Albert Reichmann, Patriarch of a Real Estate Empire, Dies at 93

After the Anschluss, the annexation of Austria by Germany, Samuel transferred his bank accounts to London and converted his assets into gold, which he used to finance the family’s escape.

The Reichmanns moved to Paris and then to Tangiers, where Samuel became a currency trader. His wife led the family in packaging and forwarding food and other necessities to concentration camp inmates in Europe during World War II, via the Spanish Red Cross. The family’s home in Tangiers became a sanctuary for other refugees.

Albert was mostly home-schooled, his grandson said.

He married Egosah Feldman, a Romanian immigrant who taught school, in Israel in the mid-1950s. In 1959, the couple moved to Toronto. She died this year.

Mr. Reichmann is survived by their four children, Philip and David Reichmann, Bernice Koenig and Libby Gross; many grandchildren and great-grandchildren; and his youngest brother, Ralph, his only surviving sibling.

By the time Albert arrived in Toronto, two of this brothers, Edward and Louis, had established Olympia Floor & Wall Tile in Montreal, and his brother Ralph was in charge of the tile company’s Toronto affiliate. His brother Paul was running a property-development affiliate in Toronto.

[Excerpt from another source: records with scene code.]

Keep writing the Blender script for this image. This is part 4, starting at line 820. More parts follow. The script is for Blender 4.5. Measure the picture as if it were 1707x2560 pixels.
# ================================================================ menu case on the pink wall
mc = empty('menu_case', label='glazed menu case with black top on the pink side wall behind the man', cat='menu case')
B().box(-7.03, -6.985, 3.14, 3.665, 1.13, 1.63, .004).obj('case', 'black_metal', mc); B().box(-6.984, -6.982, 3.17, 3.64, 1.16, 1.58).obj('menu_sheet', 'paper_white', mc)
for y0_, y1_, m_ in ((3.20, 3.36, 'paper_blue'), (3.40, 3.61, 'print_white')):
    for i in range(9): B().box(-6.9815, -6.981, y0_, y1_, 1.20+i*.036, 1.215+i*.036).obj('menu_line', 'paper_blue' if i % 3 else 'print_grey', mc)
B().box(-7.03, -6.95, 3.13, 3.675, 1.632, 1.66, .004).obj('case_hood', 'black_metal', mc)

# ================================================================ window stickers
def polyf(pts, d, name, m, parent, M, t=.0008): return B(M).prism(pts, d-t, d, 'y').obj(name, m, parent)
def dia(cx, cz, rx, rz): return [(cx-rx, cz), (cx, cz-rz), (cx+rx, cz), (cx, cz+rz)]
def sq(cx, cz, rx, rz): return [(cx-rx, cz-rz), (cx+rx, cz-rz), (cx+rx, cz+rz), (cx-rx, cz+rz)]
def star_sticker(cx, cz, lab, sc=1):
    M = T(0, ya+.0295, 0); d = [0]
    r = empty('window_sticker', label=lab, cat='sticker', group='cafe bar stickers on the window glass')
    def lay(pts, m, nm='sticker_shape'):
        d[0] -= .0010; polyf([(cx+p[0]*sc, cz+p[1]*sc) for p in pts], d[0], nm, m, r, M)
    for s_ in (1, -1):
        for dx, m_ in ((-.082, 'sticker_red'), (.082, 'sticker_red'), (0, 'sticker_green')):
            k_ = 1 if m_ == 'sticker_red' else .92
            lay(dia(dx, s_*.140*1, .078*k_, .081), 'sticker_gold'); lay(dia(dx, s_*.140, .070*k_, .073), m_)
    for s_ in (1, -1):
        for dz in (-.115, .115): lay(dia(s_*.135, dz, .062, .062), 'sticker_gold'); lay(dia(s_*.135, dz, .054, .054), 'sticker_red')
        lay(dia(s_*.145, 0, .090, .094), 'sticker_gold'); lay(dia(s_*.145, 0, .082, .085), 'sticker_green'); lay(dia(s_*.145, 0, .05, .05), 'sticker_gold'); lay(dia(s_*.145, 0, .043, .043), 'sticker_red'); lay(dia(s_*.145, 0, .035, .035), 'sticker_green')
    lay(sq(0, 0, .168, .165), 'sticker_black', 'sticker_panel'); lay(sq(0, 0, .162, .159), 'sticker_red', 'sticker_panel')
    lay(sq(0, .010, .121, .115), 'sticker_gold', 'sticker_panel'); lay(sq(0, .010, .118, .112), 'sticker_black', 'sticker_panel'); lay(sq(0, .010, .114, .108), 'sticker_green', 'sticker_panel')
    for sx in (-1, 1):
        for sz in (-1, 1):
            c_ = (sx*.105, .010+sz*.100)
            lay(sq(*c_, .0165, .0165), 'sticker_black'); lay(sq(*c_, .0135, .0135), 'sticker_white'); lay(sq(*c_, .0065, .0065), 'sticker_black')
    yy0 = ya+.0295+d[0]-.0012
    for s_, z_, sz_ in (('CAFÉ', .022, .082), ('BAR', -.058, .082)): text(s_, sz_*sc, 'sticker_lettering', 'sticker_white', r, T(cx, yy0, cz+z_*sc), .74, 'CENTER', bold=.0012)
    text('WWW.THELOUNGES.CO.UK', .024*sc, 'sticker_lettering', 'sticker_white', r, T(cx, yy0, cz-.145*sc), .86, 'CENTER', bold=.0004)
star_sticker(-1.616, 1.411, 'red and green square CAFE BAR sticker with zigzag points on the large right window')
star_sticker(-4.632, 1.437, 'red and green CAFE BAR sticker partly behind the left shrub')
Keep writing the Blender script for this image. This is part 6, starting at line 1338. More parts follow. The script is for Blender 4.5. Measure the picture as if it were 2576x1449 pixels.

With about $40,000 from his father, Albert formed York Factory Developments to build warehouses. In 1964, at their father’s urging, the brothers merged the companies into Olympia & York Industrial Development. A global real estate behemoth was born that would make the Reichmanns one of the world’s wealthiest and most philanthropic families.

Among the projects they built were Exchange Place in Boston, the Olympia Center in Chicago and the 72-story First Canadian Place in Toronto, which was the tallest building in Canada when it opened in 1975.